UK recession still on the cards after aggressive Bank of England interest rate hikes

The Bank of England is poised to raise interest rates for the 10th time in succession when its policymakers meet this week in a further squeeze on the finances of mortgage holders and businesses.

A recession is still on the cards in the UK despite the economy performing much better than experts predicted just a few months ago, new forecasts out today project.

Higher interest rates and households responding to the cost of living crunch gripping their finances by trimming spending is tipped to push GDP 0.3 per cent lower this year, according to consultancy KPMG.

Families are being hit by the worst inflation surge in four decades and the Bank of England jacking up borrowing costs to tame it.

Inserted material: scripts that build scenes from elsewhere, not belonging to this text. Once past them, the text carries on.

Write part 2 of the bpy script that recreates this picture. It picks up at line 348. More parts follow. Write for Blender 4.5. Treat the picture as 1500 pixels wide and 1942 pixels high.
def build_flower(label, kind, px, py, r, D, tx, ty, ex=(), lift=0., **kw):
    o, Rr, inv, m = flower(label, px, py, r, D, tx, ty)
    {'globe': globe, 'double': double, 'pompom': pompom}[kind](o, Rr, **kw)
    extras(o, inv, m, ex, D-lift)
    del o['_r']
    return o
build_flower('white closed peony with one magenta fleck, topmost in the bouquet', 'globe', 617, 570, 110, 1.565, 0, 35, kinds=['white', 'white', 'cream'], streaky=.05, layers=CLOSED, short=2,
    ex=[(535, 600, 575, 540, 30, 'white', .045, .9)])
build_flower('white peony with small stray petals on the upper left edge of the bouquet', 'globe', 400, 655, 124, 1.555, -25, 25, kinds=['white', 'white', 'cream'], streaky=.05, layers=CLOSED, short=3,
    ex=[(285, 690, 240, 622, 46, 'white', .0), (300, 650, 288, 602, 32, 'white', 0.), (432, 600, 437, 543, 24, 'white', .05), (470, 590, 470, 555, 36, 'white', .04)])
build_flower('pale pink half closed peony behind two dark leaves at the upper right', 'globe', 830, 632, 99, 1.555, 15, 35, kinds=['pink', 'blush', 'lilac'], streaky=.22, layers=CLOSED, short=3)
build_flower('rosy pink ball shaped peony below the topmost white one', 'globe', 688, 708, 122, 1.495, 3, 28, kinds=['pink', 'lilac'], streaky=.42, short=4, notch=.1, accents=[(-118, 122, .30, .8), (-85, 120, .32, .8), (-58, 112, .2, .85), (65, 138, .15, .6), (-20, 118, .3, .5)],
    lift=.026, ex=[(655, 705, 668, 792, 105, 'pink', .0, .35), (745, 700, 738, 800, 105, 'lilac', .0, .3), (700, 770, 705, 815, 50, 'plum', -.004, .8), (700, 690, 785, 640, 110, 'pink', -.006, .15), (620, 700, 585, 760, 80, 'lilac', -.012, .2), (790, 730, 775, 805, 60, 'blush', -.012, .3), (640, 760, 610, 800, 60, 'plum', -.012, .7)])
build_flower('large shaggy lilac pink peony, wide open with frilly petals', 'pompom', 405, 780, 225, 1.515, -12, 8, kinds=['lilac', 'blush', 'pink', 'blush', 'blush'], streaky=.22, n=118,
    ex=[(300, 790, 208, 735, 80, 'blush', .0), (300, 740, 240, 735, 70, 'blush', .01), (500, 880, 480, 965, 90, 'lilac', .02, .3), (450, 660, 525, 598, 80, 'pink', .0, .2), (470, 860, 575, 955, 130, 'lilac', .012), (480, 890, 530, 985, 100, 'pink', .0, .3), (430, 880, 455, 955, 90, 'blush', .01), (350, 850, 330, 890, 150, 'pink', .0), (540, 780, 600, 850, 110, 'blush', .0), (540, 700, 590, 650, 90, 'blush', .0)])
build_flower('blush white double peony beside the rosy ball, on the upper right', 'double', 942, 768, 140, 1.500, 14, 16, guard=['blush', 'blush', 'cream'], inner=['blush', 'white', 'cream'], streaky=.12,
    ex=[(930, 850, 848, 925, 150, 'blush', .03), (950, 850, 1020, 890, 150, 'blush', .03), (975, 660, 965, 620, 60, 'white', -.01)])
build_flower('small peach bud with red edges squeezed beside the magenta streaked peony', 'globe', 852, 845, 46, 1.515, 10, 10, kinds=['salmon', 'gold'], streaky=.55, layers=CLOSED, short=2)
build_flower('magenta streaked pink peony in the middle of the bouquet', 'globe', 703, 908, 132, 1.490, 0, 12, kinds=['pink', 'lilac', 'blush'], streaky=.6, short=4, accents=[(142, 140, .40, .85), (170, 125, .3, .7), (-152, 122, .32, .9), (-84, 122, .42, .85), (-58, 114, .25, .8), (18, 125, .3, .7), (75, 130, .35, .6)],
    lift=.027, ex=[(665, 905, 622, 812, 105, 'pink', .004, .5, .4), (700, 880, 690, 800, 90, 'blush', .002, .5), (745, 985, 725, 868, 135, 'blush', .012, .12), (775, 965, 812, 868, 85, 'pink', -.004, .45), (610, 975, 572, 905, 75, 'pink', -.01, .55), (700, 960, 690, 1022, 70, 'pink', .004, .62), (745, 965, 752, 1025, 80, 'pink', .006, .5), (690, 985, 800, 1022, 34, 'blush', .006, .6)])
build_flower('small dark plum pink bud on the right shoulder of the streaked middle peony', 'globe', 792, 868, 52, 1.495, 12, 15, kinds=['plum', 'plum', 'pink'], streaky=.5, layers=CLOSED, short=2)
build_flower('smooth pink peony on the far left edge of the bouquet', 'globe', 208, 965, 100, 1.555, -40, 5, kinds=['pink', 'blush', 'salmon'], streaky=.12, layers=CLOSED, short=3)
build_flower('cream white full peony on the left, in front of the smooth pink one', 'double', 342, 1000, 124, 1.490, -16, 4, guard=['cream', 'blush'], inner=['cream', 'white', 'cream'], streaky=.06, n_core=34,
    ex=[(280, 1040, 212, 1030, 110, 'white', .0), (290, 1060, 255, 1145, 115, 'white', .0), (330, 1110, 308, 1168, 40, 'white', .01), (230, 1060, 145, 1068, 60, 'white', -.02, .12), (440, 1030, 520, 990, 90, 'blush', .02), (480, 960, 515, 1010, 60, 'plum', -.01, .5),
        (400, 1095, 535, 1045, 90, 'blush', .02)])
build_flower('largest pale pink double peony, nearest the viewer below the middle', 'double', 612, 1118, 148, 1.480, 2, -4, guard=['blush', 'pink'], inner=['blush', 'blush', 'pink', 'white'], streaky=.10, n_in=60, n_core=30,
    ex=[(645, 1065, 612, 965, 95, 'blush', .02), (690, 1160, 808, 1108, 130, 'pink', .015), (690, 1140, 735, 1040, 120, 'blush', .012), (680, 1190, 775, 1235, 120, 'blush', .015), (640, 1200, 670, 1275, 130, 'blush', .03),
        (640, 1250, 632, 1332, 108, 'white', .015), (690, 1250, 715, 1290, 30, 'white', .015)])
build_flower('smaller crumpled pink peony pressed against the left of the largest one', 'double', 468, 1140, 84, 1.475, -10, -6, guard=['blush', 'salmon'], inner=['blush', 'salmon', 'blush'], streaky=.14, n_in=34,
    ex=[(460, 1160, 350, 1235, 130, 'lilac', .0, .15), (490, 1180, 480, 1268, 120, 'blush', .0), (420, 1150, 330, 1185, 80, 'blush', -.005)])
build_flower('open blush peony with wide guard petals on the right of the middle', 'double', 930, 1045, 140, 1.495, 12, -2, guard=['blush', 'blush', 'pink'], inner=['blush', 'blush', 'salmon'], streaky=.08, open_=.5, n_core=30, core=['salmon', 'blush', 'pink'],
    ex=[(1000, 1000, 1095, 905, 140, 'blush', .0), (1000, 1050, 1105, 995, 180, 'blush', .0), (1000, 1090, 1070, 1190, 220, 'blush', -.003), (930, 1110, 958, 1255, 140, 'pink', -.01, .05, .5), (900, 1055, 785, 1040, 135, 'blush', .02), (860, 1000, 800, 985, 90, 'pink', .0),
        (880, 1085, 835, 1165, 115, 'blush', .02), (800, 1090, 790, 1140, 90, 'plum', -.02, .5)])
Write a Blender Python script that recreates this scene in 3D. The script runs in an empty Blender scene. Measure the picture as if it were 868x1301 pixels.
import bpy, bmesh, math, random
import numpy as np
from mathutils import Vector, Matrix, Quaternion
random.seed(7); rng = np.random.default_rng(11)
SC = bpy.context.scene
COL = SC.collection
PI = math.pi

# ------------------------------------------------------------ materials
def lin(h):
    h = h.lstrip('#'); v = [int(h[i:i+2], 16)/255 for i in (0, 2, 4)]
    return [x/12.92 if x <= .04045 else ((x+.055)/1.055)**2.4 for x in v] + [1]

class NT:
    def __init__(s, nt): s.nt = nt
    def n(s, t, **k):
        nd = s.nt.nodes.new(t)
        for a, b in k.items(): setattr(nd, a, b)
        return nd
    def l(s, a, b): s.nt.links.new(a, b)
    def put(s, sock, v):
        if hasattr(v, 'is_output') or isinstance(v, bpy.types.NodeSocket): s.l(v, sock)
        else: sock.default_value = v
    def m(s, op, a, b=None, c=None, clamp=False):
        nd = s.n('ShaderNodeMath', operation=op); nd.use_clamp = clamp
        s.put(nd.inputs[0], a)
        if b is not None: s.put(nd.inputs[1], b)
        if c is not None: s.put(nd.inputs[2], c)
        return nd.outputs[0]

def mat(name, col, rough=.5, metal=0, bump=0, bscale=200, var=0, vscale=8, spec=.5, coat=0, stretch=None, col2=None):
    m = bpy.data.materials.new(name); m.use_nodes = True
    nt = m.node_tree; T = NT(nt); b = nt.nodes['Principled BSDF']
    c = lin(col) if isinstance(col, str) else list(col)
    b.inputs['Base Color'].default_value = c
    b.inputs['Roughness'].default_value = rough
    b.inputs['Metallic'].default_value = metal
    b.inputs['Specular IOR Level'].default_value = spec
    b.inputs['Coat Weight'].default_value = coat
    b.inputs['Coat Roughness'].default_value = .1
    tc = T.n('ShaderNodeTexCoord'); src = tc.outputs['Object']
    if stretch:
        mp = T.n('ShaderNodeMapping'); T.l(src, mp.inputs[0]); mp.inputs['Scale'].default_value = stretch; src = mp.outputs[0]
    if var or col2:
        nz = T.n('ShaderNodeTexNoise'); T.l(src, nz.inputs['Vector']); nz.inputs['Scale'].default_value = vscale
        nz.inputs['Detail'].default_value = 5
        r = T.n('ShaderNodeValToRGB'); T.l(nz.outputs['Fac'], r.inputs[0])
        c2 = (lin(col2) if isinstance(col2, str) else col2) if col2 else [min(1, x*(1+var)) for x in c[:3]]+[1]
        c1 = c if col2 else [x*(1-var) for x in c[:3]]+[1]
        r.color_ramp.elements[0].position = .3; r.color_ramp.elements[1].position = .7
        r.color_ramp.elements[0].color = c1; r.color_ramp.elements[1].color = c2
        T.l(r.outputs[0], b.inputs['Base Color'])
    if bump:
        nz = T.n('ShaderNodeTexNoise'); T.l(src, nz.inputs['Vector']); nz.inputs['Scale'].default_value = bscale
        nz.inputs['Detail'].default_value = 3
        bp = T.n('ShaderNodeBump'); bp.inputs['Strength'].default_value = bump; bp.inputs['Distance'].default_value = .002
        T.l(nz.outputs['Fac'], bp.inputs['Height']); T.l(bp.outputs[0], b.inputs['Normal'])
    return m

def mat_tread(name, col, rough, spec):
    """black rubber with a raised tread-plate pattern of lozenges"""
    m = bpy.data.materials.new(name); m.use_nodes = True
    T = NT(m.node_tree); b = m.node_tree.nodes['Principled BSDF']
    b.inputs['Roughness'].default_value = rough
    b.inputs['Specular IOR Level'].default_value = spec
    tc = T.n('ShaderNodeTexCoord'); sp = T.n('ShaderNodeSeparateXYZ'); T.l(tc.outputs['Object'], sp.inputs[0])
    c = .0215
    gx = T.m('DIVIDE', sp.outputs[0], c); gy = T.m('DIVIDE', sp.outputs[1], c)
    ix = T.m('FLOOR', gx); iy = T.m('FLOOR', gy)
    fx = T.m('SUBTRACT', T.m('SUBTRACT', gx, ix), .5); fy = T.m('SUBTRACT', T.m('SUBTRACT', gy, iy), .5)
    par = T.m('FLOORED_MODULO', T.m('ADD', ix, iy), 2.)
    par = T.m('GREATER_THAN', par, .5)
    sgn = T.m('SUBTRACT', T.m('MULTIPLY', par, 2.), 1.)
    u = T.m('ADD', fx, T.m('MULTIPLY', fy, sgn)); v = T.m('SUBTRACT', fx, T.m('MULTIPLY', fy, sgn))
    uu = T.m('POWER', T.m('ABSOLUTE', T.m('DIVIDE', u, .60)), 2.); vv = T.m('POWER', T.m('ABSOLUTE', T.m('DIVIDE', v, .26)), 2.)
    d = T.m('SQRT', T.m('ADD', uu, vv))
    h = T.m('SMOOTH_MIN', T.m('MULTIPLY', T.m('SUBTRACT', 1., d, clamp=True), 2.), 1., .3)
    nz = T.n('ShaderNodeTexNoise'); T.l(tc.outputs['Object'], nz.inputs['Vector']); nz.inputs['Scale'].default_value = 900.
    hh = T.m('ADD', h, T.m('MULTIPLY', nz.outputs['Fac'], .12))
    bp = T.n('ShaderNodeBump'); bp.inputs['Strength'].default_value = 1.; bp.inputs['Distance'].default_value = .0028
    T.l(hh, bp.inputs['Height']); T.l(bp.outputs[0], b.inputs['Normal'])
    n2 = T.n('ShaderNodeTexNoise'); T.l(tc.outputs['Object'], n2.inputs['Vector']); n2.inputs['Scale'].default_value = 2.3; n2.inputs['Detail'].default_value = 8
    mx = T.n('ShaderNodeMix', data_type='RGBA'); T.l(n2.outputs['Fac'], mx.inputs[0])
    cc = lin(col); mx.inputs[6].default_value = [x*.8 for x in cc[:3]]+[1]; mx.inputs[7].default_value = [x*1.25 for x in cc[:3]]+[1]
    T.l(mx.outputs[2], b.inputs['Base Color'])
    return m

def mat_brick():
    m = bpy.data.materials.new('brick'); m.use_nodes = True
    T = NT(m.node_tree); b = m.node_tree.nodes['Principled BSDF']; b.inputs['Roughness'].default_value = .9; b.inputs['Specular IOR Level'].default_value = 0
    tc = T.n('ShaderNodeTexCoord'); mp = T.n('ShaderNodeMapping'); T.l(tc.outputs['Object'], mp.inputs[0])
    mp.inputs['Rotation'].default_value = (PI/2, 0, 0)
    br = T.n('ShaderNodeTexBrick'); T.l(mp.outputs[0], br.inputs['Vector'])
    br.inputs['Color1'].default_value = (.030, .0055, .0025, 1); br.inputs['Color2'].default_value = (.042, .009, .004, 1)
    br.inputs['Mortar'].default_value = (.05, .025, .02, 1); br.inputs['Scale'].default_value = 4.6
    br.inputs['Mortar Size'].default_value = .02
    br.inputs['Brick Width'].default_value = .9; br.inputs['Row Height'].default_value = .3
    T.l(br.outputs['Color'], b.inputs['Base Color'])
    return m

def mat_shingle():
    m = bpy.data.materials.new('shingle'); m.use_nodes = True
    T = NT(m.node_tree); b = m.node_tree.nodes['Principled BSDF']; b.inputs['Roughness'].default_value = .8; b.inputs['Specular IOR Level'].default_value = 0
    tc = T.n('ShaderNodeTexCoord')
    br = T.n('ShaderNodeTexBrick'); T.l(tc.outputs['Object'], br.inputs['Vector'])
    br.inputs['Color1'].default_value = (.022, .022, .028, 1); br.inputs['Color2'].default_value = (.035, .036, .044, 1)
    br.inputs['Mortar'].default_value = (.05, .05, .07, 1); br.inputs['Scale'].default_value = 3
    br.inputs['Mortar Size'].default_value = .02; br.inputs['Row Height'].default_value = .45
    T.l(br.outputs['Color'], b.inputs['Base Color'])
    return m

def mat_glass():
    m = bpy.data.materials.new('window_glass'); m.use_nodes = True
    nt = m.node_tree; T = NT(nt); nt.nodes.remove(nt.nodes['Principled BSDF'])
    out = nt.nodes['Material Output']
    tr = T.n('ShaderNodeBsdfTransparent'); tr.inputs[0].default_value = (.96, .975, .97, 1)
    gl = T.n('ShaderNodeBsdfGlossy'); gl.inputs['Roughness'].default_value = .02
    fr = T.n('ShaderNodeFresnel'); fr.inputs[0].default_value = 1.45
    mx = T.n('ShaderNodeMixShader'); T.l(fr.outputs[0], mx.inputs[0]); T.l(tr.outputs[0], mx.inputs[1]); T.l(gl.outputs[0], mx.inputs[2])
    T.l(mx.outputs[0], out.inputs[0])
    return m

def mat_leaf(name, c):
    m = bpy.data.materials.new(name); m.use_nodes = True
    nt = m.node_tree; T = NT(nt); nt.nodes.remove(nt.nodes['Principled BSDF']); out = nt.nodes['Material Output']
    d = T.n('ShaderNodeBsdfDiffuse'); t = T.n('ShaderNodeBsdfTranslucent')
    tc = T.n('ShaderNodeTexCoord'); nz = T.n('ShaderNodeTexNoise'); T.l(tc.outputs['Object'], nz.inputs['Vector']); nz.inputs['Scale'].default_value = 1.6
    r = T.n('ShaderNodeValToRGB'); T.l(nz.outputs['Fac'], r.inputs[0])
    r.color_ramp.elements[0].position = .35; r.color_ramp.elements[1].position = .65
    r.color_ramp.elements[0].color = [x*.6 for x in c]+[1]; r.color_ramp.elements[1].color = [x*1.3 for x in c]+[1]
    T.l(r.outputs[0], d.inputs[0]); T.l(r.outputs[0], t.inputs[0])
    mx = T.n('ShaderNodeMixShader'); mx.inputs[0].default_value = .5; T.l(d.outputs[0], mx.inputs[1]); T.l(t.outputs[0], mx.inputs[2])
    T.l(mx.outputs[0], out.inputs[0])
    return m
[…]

Bank Governor Andrew Bailey and his team of economists bumped rates up for the eleventh time in a row last week to 4.25 per cent, a post-financial crisis high, as he stepped up the central bank’s fight against inflation, which rose to 10.4 per cent last month.

KPMG reckons the Bank will keep rates at that level for the whole of this year, weighing on household and business spending.

As a result, “although the likelihood of a UK recession has fallen, it has not dissipated entirely,” the firm said in its latest set of UK and global economic forecasts.

A batch of economists have junked their recession warnings recently in response to firms and families holding up better than feared under the cost of living crisis.

The Office for Budget Responsibility (OBR), Britain’s official forecaster, at Jeremy Hunt’s first budget earlier this month raised its GDP forecasts for this year on the basis that households will raid their savings to maintain spending.

Bank of England officials also scrapped their recession warning at last week’s rate decision. Back in November, they had projected the UK was on course for the longest recession in a century.

Despite the rosier outlook, OBR chief Richard Hughes warned yesterday on the BBC’s Sunday with Laura Kuenssberg programme that families are grappling with the biggest hit to their living standards since records began.

KPMG boffins said a slowdown in the housing market caused by higher mortgage rates freezing potential buyers out of a home purchase would clamp down on economic growth.

“Higher costs of borrowing and slowing growth outlook are expected to lead to weakening business investment during the course of this year,” they added.

The UK is tipped to be the only G7 country to undergo an economic contraction this year. Growth is also poised to flatline next year, with GDP set to move just 0.6 per cent higher.

A sharp decline in inflation to just over the Bank’s two per cent target by the end of this year could open the door for Bailey and co to alleviate pressure on households and businesses by slashing borrowing costs in 2024.

Slowing growth and lower inflation presents the “Bank of England with an opportunity for a series of gradual rate cuts next year, bringing the base rate to 3.5 per cent by the end of 2024,” the forecasts said.

Global output will expand 2.1 per cent in 2023, KPMG said, and accelerate to 2.4 per cent in 2024.

India is projected to have the strongest growth of any country monitored by the consultancy, hitting 6.4 per cent and 6.9 per cent this year and next respectively.